> [GOAL OF THE EXERCISE]: Output the data below in full, byte for byte. Nothing may differ.

> [SUPPLIED MATERIAL]:
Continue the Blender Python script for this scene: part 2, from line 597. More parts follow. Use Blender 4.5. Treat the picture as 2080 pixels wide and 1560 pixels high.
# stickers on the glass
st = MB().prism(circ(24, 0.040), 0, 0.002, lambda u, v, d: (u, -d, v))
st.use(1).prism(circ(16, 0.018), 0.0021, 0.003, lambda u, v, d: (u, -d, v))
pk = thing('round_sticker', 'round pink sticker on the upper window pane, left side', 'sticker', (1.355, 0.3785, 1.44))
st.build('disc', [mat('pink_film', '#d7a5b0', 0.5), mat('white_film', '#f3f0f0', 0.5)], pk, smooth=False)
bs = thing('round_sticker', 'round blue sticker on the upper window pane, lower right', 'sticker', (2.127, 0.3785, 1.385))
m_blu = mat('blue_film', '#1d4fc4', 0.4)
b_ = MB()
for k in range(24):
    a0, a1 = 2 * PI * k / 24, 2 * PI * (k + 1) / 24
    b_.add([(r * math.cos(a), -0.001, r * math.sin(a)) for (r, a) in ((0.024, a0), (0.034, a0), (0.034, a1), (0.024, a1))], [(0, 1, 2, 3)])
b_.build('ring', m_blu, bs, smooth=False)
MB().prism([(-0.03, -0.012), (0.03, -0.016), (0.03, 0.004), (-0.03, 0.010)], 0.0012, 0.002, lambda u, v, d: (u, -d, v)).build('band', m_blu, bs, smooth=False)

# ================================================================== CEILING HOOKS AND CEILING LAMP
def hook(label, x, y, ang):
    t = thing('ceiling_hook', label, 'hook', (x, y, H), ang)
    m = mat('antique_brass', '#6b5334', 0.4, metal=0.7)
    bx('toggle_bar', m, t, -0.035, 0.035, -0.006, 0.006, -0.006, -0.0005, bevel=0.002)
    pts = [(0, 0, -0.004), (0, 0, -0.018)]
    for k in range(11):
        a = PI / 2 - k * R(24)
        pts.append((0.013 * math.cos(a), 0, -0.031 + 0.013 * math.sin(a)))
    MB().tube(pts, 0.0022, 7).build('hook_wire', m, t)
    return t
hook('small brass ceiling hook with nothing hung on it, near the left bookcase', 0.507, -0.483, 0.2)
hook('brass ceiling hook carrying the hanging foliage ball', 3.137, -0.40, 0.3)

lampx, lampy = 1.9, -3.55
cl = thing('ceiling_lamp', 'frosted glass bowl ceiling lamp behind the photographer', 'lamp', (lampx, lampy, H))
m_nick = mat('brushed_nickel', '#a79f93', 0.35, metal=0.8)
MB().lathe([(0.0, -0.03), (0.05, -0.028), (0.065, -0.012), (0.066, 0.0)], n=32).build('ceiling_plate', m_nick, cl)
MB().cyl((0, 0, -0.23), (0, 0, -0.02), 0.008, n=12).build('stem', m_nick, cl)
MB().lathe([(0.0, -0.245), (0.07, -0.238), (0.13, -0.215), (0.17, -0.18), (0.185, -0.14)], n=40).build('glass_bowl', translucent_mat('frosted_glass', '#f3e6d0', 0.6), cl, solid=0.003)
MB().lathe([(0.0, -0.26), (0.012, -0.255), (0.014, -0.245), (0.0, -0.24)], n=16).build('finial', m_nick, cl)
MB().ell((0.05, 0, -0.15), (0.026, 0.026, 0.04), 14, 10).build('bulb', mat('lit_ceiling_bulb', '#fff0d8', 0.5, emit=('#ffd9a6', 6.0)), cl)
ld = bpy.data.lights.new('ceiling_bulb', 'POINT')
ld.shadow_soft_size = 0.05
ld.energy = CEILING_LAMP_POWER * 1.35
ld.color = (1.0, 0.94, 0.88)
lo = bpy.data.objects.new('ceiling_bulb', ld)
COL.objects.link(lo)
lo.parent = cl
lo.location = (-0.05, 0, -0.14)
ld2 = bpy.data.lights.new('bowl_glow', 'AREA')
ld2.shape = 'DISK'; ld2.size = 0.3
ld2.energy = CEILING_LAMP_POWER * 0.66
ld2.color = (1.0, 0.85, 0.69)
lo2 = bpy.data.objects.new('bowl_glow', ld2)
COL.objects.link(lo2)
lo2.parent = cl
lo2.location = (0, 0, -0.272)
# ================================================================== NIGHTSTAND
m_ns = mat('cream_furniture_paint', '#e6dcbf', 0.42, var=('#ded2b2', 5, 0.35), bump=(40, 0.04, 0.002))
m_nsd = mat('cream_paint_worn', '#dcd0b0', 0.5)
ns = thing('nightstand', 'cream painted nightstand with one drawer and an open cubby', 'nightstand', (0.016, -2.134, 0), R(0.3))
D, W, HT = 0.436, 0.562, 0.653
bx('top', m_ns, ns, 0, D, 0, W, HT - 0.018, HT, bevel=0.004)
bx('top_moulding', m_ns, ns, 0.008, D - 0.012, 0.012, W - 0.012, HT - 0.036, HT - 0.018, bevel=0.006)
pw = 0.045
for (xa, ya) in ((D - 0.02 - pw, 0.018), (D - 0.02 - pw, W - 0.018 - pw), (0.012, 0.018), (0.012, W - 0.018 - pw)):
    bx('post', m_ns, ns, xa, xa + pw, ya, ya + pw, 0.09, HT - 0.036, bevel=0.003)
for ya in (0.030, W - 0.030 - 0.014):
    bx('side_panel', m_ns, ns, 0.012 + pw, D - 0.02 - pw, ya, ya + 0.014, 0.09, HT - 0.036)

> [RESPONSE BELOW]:
Continue the Blender Python script for this scene: part 2, from line 597. More parts follow. Use Blender 4.5. Treat the picture as 2080 pixels wide and 1560 pixels high.
# stickers on the glass
st = MB().prism(circ(24, 0.040), 0, 0.002, lambda u, v, d: (u, -d, v))
st.use(1).prism(circ(16, 0.018), 0.0021, 0.003, lambda u, v, d: (u, -d, v))
pk = thing('round_sticker', 'round pink sticker on the upper window pane, left side', 'sticker', (1.355, 0.3785, 1.44))
st.build('disc', [mat('pink_film', '#d7a5b0', 0.5), mat('white_film', '#f3f0f0', 0.5)], pk, smooth=False)
bs = thing('round_sticker', 'round blue sticker on the upper window pane, lower right', 'sticker', (2.127, 0.3785, 1.385))
m_blu = mat('blue_film', '#1d4fc4', 0.4)
b_ = MB()
for k in range(24):
    a0, a1 = 2 * PI * k / 24, 2 * PI * (k + 1) / 24
    b_.add([(r * math.cos(a), -0.001, r * math.sin(a)) for (r, a) in ((0.024, a0), (0.034, a0), (0.034, a1), (0.024, a1))], [(0, 1, 2, 3)])
b_.build('ring', m_blu, bs, smooth=False)
MB().prism([(-0.03, -0.012), (0.03, -0.016), (0.03, 0.004), (-0.03, 0.010)], 0.0012, 0.002, lambda u, v, d: (u, -d, v)).build('band', m_blu, bs, smooth=False)

# ================================================================== CEILING HOOKS AND CEILING LAMP
def hook(label, x, y, ang):
    t = thing('ceiling_hook', label, 'hook', (x, y, H), ang)
    m = mat('antique_brass', '#6b5334', 0.4, metal=0.7)
    bx('toggle_bar', m, t, -0.035, 0.035, -0.006, 0.006, -0.006, -0.0005, bevel=0.002)
    pts = [(0, 0, -0.004), (0, 0, -0.018)]
    for k in range(11):
        a = PI / 2 - k * R(24)
        pts.append((0.013 * math.cos(a), 0, -0.031 + 0.013 * math.sin(a)))
    MB().tube(pts, 0.0022, 7).build('hook_wire', m, t)
    return t
hook('small brass ceiling hook with nothing hung on it, near the left bookcase', 0.507, -0.483, 0.2)
hook('brass ceiling hook carrying the hanging foliage ball', 3.137, -0.40, 0.3)

lampx, lampy = 1.9, -3.55
cl = thing('ceiling_lamp', 'frosted glass bowl ceiling lamp behind the photographer', 'lamp', (lampx, lampy, H))
m_nick = mat('brushed_nickel', '#a79f93', 0.35, metal=0.8)
MB().lathe([(0.0, -0.03), (0.05, -0.028), (0.065, -0.012), (0.066, 0.0)], n=32).build('ceiling_plate', m_nick, cl)
MB().cyl((0, 0, -0.23), (0, 0, -0.02), 0.008, n=12).build('stem', m_nick, cl)
MB().lathe([(0.0, -0.245), (0.07, -0.238), (0.13, -0.215), (0.17, -0.18), (0.185, -0.14)], n=40).build('glass_bowl', translucent_mat('frosted_glass', '#f3e6d0', 0.6), cl, solid=0.003)
MB().lathe([(0.0, -0.26), (0.012, -0.255), (0.014, -0.245), (0.0, -0.24)], n=16).build('finial', m_nick, cl)
MB().ell((0.05, 0, -0.15), (0.026, 0.026, 0.04), 14, 10).build('bulb', mat('lit_ceiling_bulb', '#fff0d8', 0.5, emit=('#ffd9a6', 6.0)), cl)
ld = bpy.data.lights.new('ceiling_bulb', 'POINT')
ld.shadow_soft_size = 0.05
ld.energy = CEILING_LAMP_POWER * 1.35
ld.color = (1.0, 0.94, 0.88)
lo = bpy.data.objects.new('ceiling_bulb', ld)
COL.objects.link(lo)
lo.parent = cl
lo.location = (-0.05, 0, -0.14)
ld2 = bpy.data.lights.new('bowl_glow', 'AREA')
ld2.shape = 'DISK'; ld2.size = 0.3
ld2.energy = CEILING_LAMP_POWER * 0.66
ld2.color = (1.0, 0.85, 0.69)
lo2 = bpy.data.objects.new('bowl_glow', ld2)
COL.objects.link(lo2)
lo2.parent = cl
lo2.location = (0, 0, -0.272)
# ================================================================== NIGHTSTAND
m_ns = mat('cream_furniture_paint', '#e6dcbf', 0.42, var=('#ded2b2', 5, 0.35), bump=(40, 0.04, 0.002))
m_nsd = mat('cream_paint_worn', '#dcd0b0', 0.5)
ns = thing('nightstand', 'cream painted nightstand with one drawer and an open cubby', 'nightstand', (0.016, -2.134, 0), R(0.3))
D, W, HT = 0.436, 0.562, 0.653
bx('top', m_ns, ns, 0, D, 0, W, HT - 0.018, HT, bevel=0.004)
bx('top_moulding', m_ns, ns, 0.008, D - 0.012, 0.012, W - 0.012, HT - 0.036, HT - 0.018, bevel=0.006)
pw = 0.045
for (xa, ya) in ((D - 0.02 - pw, 0.018), (D - 0.02 - pw, W - 0.018 - pw), (0.012, 0.018), (0.012, W - 0.018 - pw)):
    bx('post', m_ns, ns, xa, xa + pw, ya, ya + pw, 0.09, HT - 0.036, bevel=0.003)
for ya in (0.030, W - 0.030 - 0.014):
    bx('side_panel', m_ns, ns, 0.012 + pw, D - 0.02 - pw, ya, ya + 0.014, 0.09, HT - 0.036)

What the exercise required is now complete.